On 8/9/2011 3:56 PM, Greg Trasuk wrote:

Comments below...

On Tue, 2011-08-09 at 12:39, Gregg Wonderly wrote:
I too believe that Authorization is not served well by Subject, at all.  The
reason being that it is not "Role" oriented, but rather "permission" oriented
and the "permission set" is not always the right "mask" to set in front of a
decision process, without a lot of permissions that soon become confusing to
manage without some sort of structured view such as a simple "database" or
"collection view".

What I did, was create a mechanism that uses "XML" to specify what is needed for
each method in an interface.  I've posted about this before, and have not really
received much feedback either way about it, so I'll hang it out on a stick 
again.

Basically, think of these steps as the process.

1. Design the service interface.
2. Take each method, and decide what Roles use those methods and note the
     roles in a list.
3. Decide what types of objects will need to be controlled by role based
     access.
4. Design permissions that use the values of arguments to the methods
     to segregate access based on role as needed.

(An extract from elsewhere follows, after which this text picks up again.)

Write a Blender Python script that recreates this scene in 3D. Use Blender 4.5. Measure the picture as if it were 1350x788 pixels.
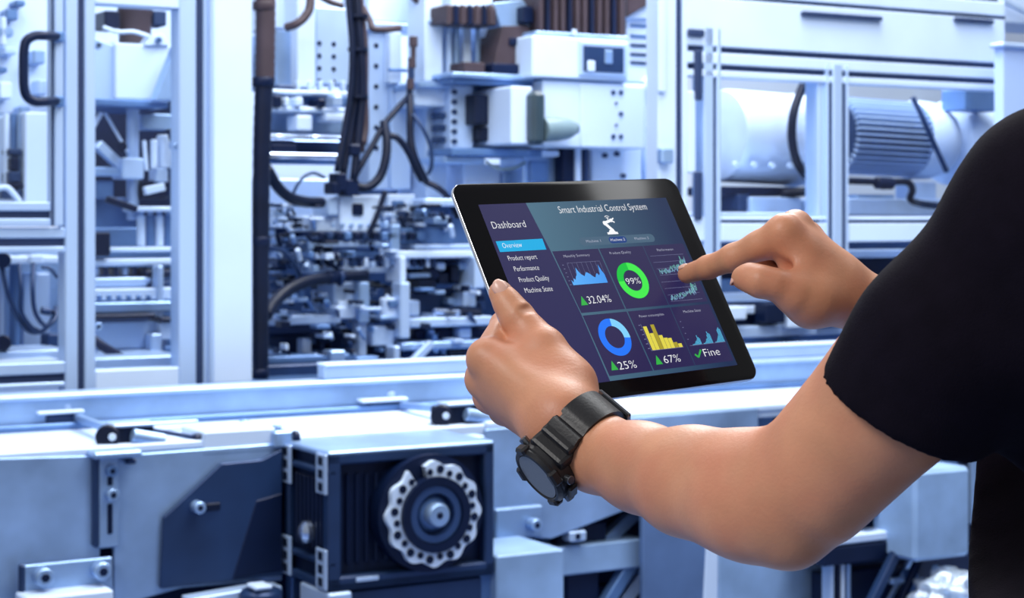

I pretty much agree.  You've also added in the idea of role-based access
to data objects, not just methods, which is cool.  If I were going to
implement this, I'd want to make sure we had:

1 - A pluggable Subject ->  Role and Subject ->  Group ->  Role mapping
mechanism.  You might want database, text file, LDAP, or some other
service-oriented system.

I have support for groups. Historically, I've used group names for "role" names with my customers. Then, you just put people into the groups that you want them to participate in the roles thereof.

2 - Annotation-based config as an alternative to XML.  I tend to think
you need XML in case you can't (or don't want to) annotate the original
interfaces or classes, but if you have source access, annotation makes
for a much cleaner configuration.  Separate metadata gets tedious after
a while (just ask anyone who's used EJB2).

My design was driven completely from the fact that I didn't want "developers" deciding on "authorization design" as part of their development, too much. Keeping authorization on the outside in the form of a "proxied" object, also allows you to "test" without any of that in the mix which simplifies test logic, and allows "pluggable" dummy objects to be used for testing the "authorization" proxy object. It separates the two quite well, but also allows you to doctor up the dummy object with appropriate exception logic to test the client with as well, all locally.

The important thing here, I think, is the observation that JAAS is not
so useful for authorization as it is for authentication.

Yes, that is the important thing to me. Subject is interesting, but using the JVMs policy is just too crippling from a number of perspectives.